Welding and Recovery and Decisions

Several years ago, I took a course in welding at a local community college.  For years, I had wanted to have the skills to do welding, but had never had any exposure to it.  I just knew I wanted to get exposure; I wanted to learn to do something completely outside my skill set.

My interest was two-fold: 1) build/repair metal “stuff” if I ever achieved my lifelong dream of having a shop and a place in the country and; 2) create metal art. Because I traveled quite a lot at the time for clients, I missed a number of classes, so I didn’t learn as much as I would have liked.  And because I had neither a place to do welding (i.e., no workshop sufficient space and with 220V power required for arc welding) nor welding equipment, I didn’t continue welding after the class ended.  I wanted to, but I didn’t have the wherewithal to do it. Mostly, it was a matter of a place to do it; I could have bought the equipment.

The class was an eye-opener.  I hadn’t been familiar with the different types of welding to which I was exposed; TIG, MIG, and arc.  And I hadn’t been familiar with other “goodies” I had the good fortune to learn about, things like plasma cutters, heavy-duty grinders, and equipment for heating and bending and finishing metal.   It enthralled me.  It was so utterly different from my career.  I spent the bulk of my career in offices, hotels, airports, and convention centers. I dedicated my time to pushing paper and selling ideas and contemplating issues that, for the most part were dull and didn’t contribute much of value to society.

I looked at welding and what could be done with it, both the “hard” productive side and the “soft” artistic side, as something honorable and meaningful.  The outcomes of the work to which I dedicated my career, on the other hand, often were difficult to measure and were ephemeral.  The productive values of a metal gate or welded beams in a building are solid and tangible; the values of achieving consensus on budgets and strategies often are questionable and intangible.

Lest I give the wrong impression, I spent the majority of my career committed to what I was doing.   I enjoyed having an impact on individuals and groups of people.  I reveled in facing and succeeding in solving intellectual challenges that led to effective group decisions.
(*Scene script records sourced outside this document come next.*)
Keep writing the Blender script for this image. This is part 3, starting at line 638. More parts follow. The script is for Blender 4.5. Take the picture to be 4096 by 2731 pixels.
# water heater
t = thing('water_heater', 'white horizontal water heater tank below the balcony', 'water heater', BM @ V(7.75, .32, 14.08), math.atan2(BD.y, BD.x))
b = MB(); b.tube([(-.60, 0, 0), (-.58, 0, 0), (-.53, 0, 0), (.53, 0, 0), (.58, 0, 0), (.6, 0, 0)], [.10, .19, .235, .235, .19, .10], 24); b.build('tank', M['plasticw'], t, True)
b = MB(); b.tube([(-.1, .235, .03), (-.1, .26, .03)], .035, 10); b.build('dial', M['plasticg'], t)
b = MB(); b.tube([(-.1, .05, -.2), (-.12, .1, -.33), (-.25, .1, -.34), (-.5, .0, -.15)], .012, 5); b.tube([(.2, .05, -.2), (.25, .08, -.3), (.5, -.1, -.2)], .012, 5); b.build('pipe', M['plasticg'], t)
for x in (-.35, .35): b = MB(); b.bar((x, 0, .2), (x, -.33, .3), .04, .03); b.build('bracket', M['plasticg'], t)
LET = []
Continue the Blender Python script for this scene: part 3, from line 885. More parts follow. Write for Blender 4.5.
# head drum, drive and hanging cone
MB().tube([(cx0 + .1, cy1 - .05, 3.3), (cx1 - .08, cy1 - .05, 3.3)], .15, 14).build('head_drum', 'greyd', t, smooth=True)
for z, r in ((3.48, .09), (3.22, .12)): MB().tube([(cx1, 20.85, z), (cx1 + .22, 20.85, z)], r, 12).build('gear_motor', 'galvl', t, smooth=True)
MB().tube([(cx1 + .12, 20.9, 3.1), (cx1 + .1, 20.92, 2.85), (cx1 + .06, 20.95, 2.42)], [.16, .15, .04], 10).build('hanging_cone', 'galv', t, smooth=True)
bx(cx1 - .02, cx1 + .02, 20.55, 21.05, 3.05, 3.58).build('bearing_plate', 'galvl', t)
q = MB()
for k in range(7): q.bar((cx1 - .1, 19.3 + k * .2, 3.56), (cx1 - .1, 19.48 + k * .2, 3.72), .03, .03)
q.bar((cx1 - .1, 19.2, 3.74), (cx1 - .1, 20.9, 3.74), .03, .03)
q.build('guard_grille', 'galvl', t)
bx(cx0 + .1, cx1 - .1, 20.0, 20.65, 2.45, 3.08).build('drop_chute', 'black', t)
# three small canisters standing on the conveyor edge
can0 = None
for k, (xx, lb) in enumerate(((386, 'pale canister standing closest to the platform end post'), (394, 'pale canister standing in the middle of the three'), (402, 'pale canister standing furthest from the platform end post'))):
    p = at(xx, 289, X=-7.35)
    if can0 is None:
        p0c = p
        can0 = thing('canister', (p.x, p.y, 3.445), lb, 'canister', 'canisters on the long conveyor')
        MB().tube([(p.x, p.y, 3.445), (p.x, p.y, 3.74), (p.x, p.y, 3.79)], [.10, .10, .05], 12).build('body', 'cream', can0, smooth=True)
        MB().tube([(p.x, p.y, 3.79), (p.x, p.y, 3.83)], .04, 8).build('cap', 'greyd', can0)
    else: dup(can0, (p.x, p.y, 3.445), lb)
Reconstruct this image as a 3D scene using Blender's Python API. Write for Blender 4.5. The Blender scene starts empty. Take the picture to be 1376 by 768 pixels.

Perhaps if I’d had more client organizations that, bluntly, mattered more, I would have continued to enjoy what I was doing.  Maybe going after the weekend getaway place with a shop would have been a sufficient balance to the workplace in which it was rare to include in a successful outcome physical product of demonstrable value.   As I think about it now, I suspect working with more of the “right” organizations might have done it. Organizations whose purposes and objectives correspond with my interests and whose subject matter serves more than bottom line profit over all other gods…maybe working with them would have made the last few work years more fulfilling.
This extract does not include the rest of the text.